From these colourful fields, the path descended and took us along the side of Grim’s Ditch, an ancient earthwork site, possibly named for Grimr, the Norse god of war and magic. With overhanging trees and hedges on both sides, it was like walking through a green tunnel. Although that might sound attractive, the reality was a very long, slow, single-file trudge down a path so narrow that even the most competitive of runners hesitated to push past and resigned themselves to joining the slow march. Combined with the humidity, and the sense of the skies also pressing down, it felt oppressive, claustrophobic and energy-sapping. It was therefore a relief to eventually emerge in the village of Mongewell, and from there to walk along the bank of the Thames. We chatted to some wild swimmers, and took in various sights as we walked, including houseboats, riverside mansions, picturesque cottages and a reminder that an important football match loomed for England.

Pitstop 2 (lunch) was a soggy field, in the beautiful village of North Stoke. As usual, this “rest” stop wasn’t exactly restful as there was so much to do: queue for food and drink, consume it, change out of damp socks into dry ones, relace shoes, check the phone to see if there are important messages, queue for the loo, refill your water supply, rearrange your backpack, have a little stretch of weary muscles…and then set off again.

After another stretch of Thameside walking, where we passed the interesting parallel/four arch bridge at Moulsford (above), we reached Goring and Streatley – two villages separated by the river, with expensive-looking restaurants, bars and cafes enticing us on every side. We crossed the river and began a long, steady ascent which would eventually lead up to the Ridgeway. As this was mainly a wide and firm-surfaced road, we were able to put on a spurt and enjoy the experience of walking at a reasonable speed, even though it was uphill. The sun came out for a while, and we were looking forward to the wide-open spaces that lay ahead of us: it was one of the high points of the day.

By the time we reached the top of the hill and joined the Ridgeway path, the sun was strong and we felt weary. The wide-open spaces all around us were as we had remembered them, but the path was narrow and rutted, with a constantly-changing camber which made it tiring. We were relieved to get to Pitstop 3 and to sit down for a short rest. We knew that the final 15k would be more of the same rutted paths, and although the scenery would be beautiful, we could see ominous clouds gathering left, right and centre.

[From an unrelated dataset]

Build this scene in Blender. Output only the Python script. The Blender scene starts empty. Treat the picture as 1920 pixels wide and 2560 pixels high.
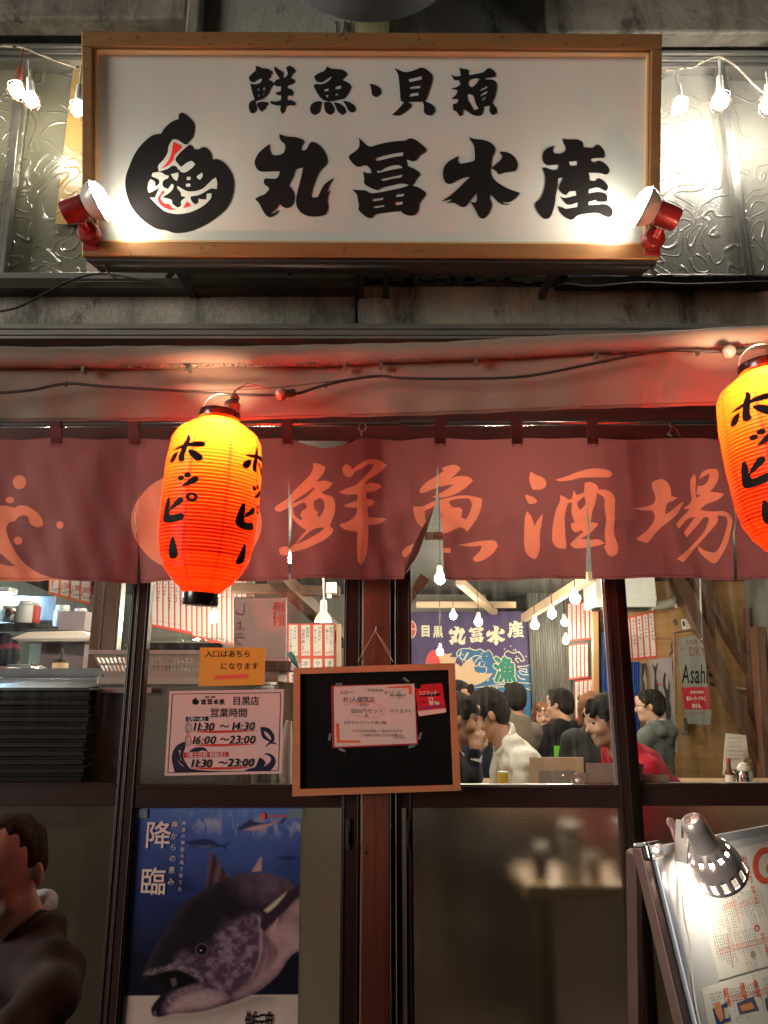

Setting off again, it wasn’t long before the muggy heat was replaced by a cooling drizzle. To begin with, it was refreshing and welcome. We didn’t want to get out our rain ponchos – it didn’t seem worth it and we didn’t want to overheat under the plastic – but the drizzling turned to drenching and then, once soaked through, it seemed pointless to cover up, so we just plodded on in the rain. That much-anticipated landscape of big, exhilarating skies, green heath, and panoramic views, was gradually transformed into a bleak and barren wilderness worthy of Macbeth’s witches. The final few kilometres seemed like a hundred miles, but eventually the tents and banners of the basecamp loomed ahead. It was only when we finally stopped inside a warm marquee that we realised just how wet and cold we had become. We were full of admiration for the many people who would be continuing on through the night, but very relieved that we’d made the decision to do the shorter event.

Now home, dry, warm, rested and well-fed, I look back on the day with a smile, and with gratitude for another adventure. One day, when I’m not footsore, weary, or laden with a heavy backpack, I hope to return to that final stretch and do it again under blue skies.